XIII. Later Essayists§ 17. Edwin Percy Whipple
Mabie was a voluminous writer on literary topics, but two keener students of literature, among the American writers in the second half of the nineteenth century, were Edwin Percy Whipple (1819–86) and Edmund Clarence Stedman (1833–1908). Whipple is a critic whose attainments have been neglected by later readers, yet whose works have force and clarity of expression, sharp insight, frequent wit. He was born in Gloucester, Massachusetts, the very year that Washington Irving’s Sketch Book marked the commencement of American belles-lettres; but his first book, Essays and Reviews (1848), allies him rather with the Macaulay school of essayists than with the more personal and leisurely Irving tradition. Indeed, it was Whipple’s brilliant article on Macaulay, written in 1843, that made its author known to the literary world of Boston, where Whipple, a young man of twenty-four, was then employed in the brokerage business; and Macaulay’s style is reflected in much of the earlier work of his American admirer. In the lectures and essays contained in the volumes entitled Literature and Life (1871) and Character and Characteristic Men (1877) Whipple continued to reveal that really keen penetration into the strata of values and that ready entrance into the temperament of his subject which had been shown in his earlier appraisals of men and books.
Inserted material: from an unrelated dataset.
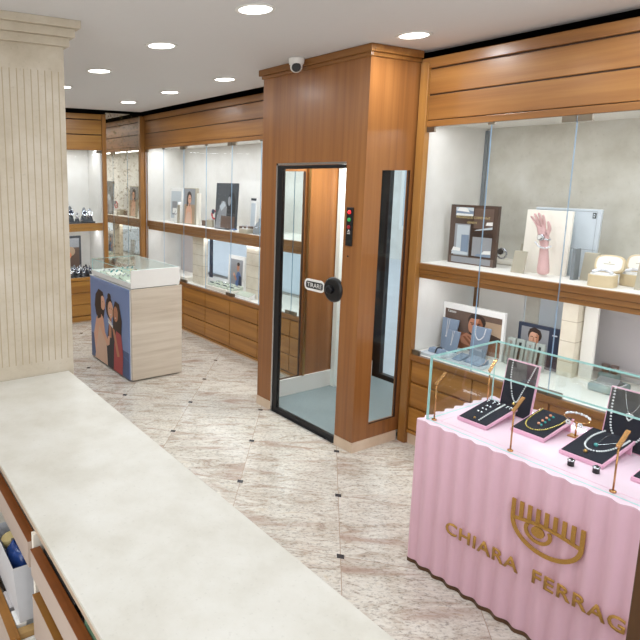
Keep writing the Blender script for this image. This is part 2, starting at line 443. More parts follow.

There are few better essays on British critics than Whipple’s paper wherein, in discussing Jeffrey, to whose charm of wit he is “by no means insensible,” Whipple not only refers with succinct phraseology to the “cool and provoking dogmatism” and “the insulting tone of fairness” of the British critic; but goes deeper into the nature of æsthetics, as where he writes: “By making beauty dependent on the association of external things with the ordinary emotions and affections of our nature, by denying its existence both as an inward sense and as outward reality, he substantially annihilates it.” Then again, of Hazlitt: “He was naturally shy and despairing of his own powers, but his dogmatism was of that turbulent kind which comes from passion and self-distrust.” Sheridan, Fielding, Carlyle, and the earlier English dramatists, beginning with Marlowe and Ben Jonson, are all treated with the sympathy of the man of letters who is, at the same time, the student of national and epochal tendencies; and so, too, in his estimates of Rufus Choate, Emerson, Motley, Sumner, and others of our own writers.